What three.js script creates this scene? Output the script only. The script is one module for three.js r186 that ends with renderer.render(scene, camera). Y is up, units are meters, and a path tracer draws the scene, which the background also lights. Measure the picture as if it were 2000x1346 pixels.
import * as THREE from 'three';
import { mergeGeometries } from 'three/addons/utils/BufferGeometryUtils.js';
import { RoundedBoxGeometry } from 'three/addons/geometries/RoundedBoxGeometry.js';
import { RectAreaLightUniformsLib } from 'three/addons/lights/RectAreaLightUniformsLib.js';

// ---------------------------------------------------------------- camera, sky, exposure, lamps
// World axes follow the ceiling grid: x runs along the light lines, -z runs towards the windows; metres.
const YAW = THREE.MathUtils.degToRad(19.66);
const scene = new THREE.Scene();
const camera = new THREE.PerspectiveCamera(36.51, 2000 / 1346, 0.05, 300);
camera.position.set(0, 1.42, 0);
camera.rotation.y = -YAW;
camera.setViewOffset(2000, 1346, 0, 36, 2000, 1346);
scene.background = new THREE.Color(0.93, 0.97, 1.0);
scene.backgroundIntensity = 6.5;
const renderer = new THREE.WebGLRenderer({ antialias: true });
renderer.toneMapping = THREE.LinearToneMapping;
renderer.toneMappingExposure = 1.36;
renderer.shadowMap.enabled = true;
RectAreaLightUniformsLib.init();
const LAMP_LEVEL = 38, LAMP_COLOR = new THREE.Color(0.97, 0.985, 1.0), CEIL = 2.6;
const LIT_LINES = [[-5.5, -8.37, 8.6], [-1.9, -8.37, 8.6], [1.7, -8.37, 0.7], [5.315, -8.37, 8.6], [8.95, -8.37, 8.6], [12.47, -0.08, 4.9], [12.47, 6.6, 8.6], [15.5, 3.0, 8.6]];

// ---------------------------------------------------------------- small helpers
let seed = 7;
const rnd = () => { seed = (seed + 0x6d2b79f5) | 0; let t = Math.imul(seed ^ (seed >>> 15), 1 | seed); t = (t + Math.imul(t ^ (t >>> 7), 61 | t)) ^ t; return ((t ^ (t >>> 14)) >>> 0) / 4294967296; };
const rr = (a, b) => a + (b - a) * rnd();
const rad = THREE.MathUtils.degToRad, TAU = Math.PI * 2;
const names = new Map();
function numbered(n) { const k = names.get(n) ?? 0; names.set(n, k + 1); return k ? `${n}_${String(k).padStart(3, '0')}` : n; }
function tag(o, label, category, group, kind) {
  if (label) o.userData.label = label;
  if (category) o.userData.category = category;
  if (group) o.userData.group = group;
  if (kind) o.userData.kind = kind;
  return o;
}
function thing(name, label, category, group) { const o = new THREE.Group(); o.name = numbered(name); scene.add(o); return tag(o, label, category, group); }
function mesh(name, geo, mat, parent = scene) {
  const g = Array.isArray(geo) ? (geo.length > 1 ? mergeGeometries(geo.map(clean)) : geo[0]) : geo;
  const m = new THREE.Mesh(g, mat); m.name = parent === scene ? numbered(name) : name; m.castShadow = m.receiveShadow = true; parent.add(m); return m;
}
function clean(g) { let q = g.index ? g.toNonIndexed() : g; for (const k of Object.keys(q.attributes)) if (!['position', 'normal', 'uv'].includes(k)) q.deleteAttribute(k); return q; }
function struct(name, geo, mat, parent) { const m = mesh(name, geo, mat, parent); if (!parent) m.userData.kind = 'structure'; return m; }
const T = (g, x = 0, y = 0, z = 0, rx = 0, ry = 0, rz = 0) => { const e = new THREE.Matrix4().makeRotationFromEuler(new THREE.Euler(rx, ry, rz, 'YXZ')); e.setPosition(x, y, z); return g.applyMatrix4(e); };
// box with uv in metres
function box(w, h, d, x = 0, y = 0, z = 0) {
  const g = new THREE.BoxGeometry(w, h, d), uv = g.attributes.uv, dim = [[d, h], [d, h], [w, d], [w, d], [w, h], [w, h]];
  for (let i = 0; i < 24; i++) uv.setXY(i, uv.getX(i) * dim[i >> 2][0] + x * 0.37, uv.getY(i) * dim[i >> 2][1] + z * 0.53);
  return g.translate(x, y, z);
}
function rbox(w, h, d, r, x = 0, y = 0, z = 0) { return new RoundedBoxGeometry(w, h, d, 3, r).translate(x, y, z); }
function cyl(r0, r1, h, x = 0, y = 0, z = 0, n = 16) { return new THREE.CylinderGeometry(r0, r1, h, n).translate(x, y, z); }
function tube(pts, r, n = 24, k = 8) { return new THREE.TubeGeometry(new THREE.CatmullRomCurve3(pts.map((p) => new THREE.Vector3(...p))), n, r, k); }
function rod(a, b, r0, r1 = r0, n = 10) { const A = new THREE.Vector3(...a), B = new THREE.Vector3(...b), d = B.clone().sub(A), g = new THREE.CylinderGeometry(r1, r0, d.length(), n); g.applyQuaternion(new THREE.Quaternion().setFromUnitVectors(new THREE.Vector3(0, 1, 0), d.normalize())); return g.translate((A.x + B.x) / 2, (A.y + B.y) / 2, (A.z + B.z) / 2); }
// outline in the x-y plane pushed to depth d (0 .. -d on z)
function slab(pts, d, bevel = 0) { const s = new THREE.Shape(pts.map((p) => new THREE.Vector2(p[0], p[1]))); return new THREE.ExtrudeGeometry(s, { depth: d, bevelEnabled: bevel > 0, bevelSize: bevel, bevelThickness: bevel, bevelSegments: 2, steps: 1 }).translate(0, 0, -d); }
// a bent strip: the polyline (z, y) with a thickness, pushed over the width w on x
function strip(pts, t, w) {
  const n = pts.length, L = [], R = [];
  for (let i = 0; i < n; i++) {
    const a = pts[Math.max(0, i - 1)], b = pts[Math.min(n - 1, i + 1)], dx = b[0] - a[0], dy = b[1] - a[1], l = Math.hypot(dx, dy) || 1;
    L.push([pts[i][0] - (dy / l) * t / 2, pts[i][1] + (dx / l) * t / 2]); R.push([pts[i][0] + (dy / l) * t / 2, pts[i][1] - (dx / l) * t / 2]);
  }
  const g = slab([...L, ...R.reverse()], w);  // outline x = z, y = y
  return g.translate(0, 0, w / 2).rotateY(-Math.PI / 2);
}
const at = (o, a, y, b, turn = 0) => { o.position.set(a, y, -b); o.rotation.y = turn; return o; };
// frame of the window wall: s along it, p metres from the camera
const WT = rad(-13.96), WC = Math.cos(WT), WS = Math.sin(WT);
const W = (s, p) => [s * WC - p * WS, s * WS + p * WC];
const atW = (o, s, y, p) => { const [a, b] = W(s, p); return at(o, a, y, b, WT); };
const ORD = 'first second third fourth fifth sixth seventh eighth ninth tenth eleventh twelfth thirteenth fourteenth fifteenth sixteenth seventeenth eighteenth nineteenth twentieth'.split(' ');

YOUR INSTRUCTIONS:
Retype the material in full. Each word must match.

RESPONSE TO THE EXERCISE:
What three.js script creates this scene? Output the script only. The script is one module for three.js r186 that ends with renderer.render(scene, camera). Y is up, units are meters, and a path tracer draws the scene, which the background also lights. Measure the picture as if it were 2000x1346 pixels.
import * as THREE from 'three';
import { mergeGeometries } from 'three/addons/utils/BufferGeometryUtils.js';
import { RoundedBoxGeometry } from 'three/addons/geometries/RoundedBoxGeometry.js';
import { RectAreaLightUniformsLib } from 'three/addons/lights/RectAreaLightUniformsLib.js';

// ---------------------------------------------------------------- camera, sky, exposure, lamps
// World axes follow the ceiling grid: x runs along the light lines, -z runs towards the windows; metres.
const YAW = THREE.MathUtils.degToRad(19.66);
const scene = new THREE.Scene();
const camera = new THREE.PerspectiveCamera(36.51, 2000 / 1346, 0.05, 300);
camera.position.set(0, 1.42, 0);
camera.rotation.y = -YAW;
camera.setViewOffset(2000, 1346, 0, 36, 2000, 1346);
scene.background = new THREE.Color(0.93, 0.97, 1.0);
scene.backgroundIntensity = 6.5;
const renderer = new THREE.WebGLRenderer({ antialias: true });
renderer.toneMapping = THREE.LinearToneMapping;
renderer.toneMappingExposure = 1.36;
renderer.shadowMap.enabled = true;
RectAreaLightUniformsLib.init();
const LAMP_LEVEL = 38, LAMP_COLOR = new THREE.Color(0.97, 0.985, 1.0), CEIL = 2.6;
const LIT_LINES = [[-5.5, -8.37, 8.6], [-1.9, -8.37, 8.6], [1.7, -8.37, 0.7], [5.315, -8.37, 8.6], [8.95, -8.37, 8.6], [12.47, -0.08, 4.9], [12.47, 6.6, 8.6], [15.5, 3.0, 8.6]];

// ---------------------------------------------------------------- small helpers
let seed = 7;
const rnd = () => { seed = (seed + 0x6d2b79f5) | 0; let t = Math.imul(seed ^ (seed >>> 15), 1 | seed); t = (t + Math.imul(t ^ (t >>> 7), 61 | t)) ^ t; return ((t ^ (t >>> 14)) >>> 0) / 4294967296; };
const rr = (a, b) => a + (b - a) * rnd();
const rad = THREE.MathUtils.degToRad, TAU = Math.PI * 2;
const names = new Map();
function numbered(n) { const k = names.get(n) ?? 0; names.set(n, k + 1); return k ? `${n}_${String(k).padStart(3, '0')}` : n; }
function tag(o, label, category, group, kind) {
  if (label) o.userData.label = label;
  if (category) o.userData.category = category;
  if (group) o.userData.group = group;
  if (kind) o.userData.kind = kind;
  return o;
}
function thing(name, label, category, group) { const o = new THREE.Group(); o.name = numbered(name); scene.add(o); return tag(o, label, category, group); }
function mesh(name, geo, mat, parent = scene) {
  const g = Array.isArray(geo) ? (geo.length > 1 ? mergeGeometries(geo.map(clean)) : geo[0]) : geo;
  const m = new THREE.Mesh(g, mat); m.name = parent === scene ? numbered(name) : name; m.castShadow = m.receiveShadow = true; parent.add(m); return m;
}
function clean(g) { let q = g.index ? g.toNonIndexed() : g; for (const k of Object.keys(q.attributes)) if (!['position', 'normal', 'uv'].includes(k)) q.deleteAttribute(k); return q; }
function struct(name, geo, mat, parent) { const m = mesh(name, geo, mat, parent); if (!parent) m.userData.kind = 'structure'; return m; }
const T = (g, x = 0, y = 0, z = 0, rx = 0, ry = 0, rz = 0) => { const e = new THREE.Matrix4().makeRotationFromEuler(new THREE.Euler(rx, ry, rz, 'YXZ')); e.setPosition(x, y, z); return g.applyMatrix4(e); };
// box with uv in metres
function box(w, h, d, x = 0, y = 0, z = 0) {
  const g = new THREE.BoxGeometry(w, h, d), uv = g.attributes.uv, dim = [[d, h], [d, h], [w, d], [w, d], [w, h], [w, h]];
  for (let i = 0; i < 24; i++) uv.setXY(i, uv.getX(i) * dim[i >> 2][0] + x * 0.37, uv.getY(i) * dim[i >> 2][1] + z * 0.53);
  return g.translate(x, y, z);
}
function rbox(w, h, d, r, x = 0, y = 0, z = 0) { return new RoundedBoxGeometry(w, h, d, 3, r).translate(x, y, z); }
function cyl(r0, r1, h, x = 0, y = 0, z = 0, n = 16) { return new THREE.CylinderGeometry(r0, r1, h, n).translate(x, y, z); }
function tube(pts, r, n = 24, k = 8) { return new THREE.TubeGeometry(new THREE.CatmullRomCurve3(pts.map((p) => new THREE.Vector3(...p))), n, r, k); }
function rod(a, b, r0, r1 = r0, n = 10) { const A = new THREE.Vector3(...a), B = new THREE.Vector3(...b), d = B.clone().sub(A), g = new THREE.CylinderGeometry(r1, r0, d.length(), n); g.applyQuaternion(new THREE.Quaternion().setFromUnitVectors(new THREE.Vector3(0, 1, 0), d.normalize())); return g.translate((A.x + B.x) / 2, (A.y + B.y) / 2, (A.z + B.z) / 2); }
// outline in the x-y plane pushed to depth d (0 .. -d on z)
function slab(pts, d, bevel = 0) { const s = new THREE.Shape(pts.map((p) => new THREE.Vector2(p[0], p[1]))); return new THREE.ExtrudeGeometry(s, { depth: d, bevelEnabled: bevel > 0, bevelSize: bevel, bevelThickness: bevel, bevelSegments: 2, steps: 1 }).translate(0, 0, -d); }
// a bent strip: the polyline (z, y) with a thickness, pushed over the width w on x
function strip(pts, t, w) {
  const n = pts.length, L = [], R = [];
  for (let i = 0; i < n; i++) {
    const a = pts[Math.max(0, i - 1)], b = pts[Math.min(n - 1, i + 1)], dx = b[0] - a[0], dy = b[1] - a[1], l = Math.hypot(dx, dy) || 1;
    L.push([pts[i][0] - (dy / l) * t / 2, pts[i][1] + (dx / l) * t / 2]); R.push([pts[i][0] + (dy / l) * t / 2, pts[i][1] - (dx / l) * t / 2]);
  }
  const g = slab([...L, ...R.reverse()], w);  // outline x = z, y = y
  return g.translate(0, 0, w / 2).rotateY(-Math.PI / 2);
}
const at = (o, a, y, b, turn = 0) => { o.position.set(a, y, -b); o.rotation.y = turn; return o; };
// frame of the window wall: s along it, p metres from the camera
const WT = rad(-13.96), WC = Math.cos(WT), WS = Math.sin(WT);
const W = (s, p) => [s * WC - p * WS, s * WS + p * WC];
const atW = (o, s, y, p) => { const [a, b] = W(s, p); return at(o, a, y, b, WT); };
const ORD = 'first second third fourth fifth sixth seventh eighth ninth tenth eleventh twelfth thirteenth fourteenth fifteenth sixteenth seventeenth eighteenth nineteenth twentieth'.split(' ');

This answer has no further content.